Schiedsrichter: Jarno Wienefeld (VfL Lohbrügge)
Union Tornesch (12) vs. SC Victoria (3) – Sonntag, 15 Uhr (Vorige Saison: --/--)
Großer Moorweg 30, 25436 Tornesch
Als Theodor Fontane Ende Juli die 0:9-Pokalpleite von Union Tornesch beim SC Victoria verfolgte, litt er mit dem gedemütigten Oberliga-Aufsteiger derart mit, dass er danach seinen „Gesammt-body in miserabler Verfassung“ sah. „Fonty“ ist halt ein Meister des Realismus. Auch am Wochenende ging Tornesch unter (0:5 in Sasel), aber realistisch betrachtet liegt der Neuling voll im Soll – zumal er noch kein einziges Heimspiel verloren hat. Vicky dagegen hat bereits Altona 93 im Kopf und freut sich auf „Deutschlands derbstes Derby“ am 2. Oktober im Lotto-Pokal. „In unserem Stadion sind wir der Favorit“, erklärt Dennis Bergmann. Da liegt es doch nahe, sich beim in Tornesch ansässigen Hanseatischen Sekt- und Weinkontor ( https://www.hawesko.de) schon einmal für Feierlichkeiten einzudecken – oder ist das unrealistisch? Teddy-Tipp: „Realismus ist die künstliche Wiedergabe (nicht das bloße Abschreiben) des Lebens.“ Für uns heißt das erst einmal aufschreiben ... wenn denn Tore fallen würden – 0:0.
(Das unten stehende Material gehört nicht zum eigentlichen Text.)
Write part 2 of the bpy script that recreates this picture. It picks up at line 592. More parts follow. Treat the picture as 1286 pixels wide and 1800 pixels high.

Schiedsrichter: Konrad Oldhafer (SC Poppenbüttel)
Regionalliga Nord, 11. Spieltag
Heider SV (18) vs. FC St. Pauli II (17) – Sonnabend, 14 Uhr (Vorige Saison: --/--)
Meldorfer Straße 38, 25746 Heide
Teddy-Tipp: „Wer aufhört, Fehler zu machen, lernt nichts mehr dazu.“ 3:3.
Schiedsrichter: Timo Daniel (RW Damme)
Eintracht Norderstedt (9) vs. Hamburger SV II (14) – Sonntag, 14 Uhr (Vorige Saison: 3:1/1:2)
Ochsenzoller Straße 58, 22848 Norderstedt
Teddy-Tipp: „Man muss die Musik des Lebens hören. Die meisten hören nur die Dissonanzen.“ 0:0.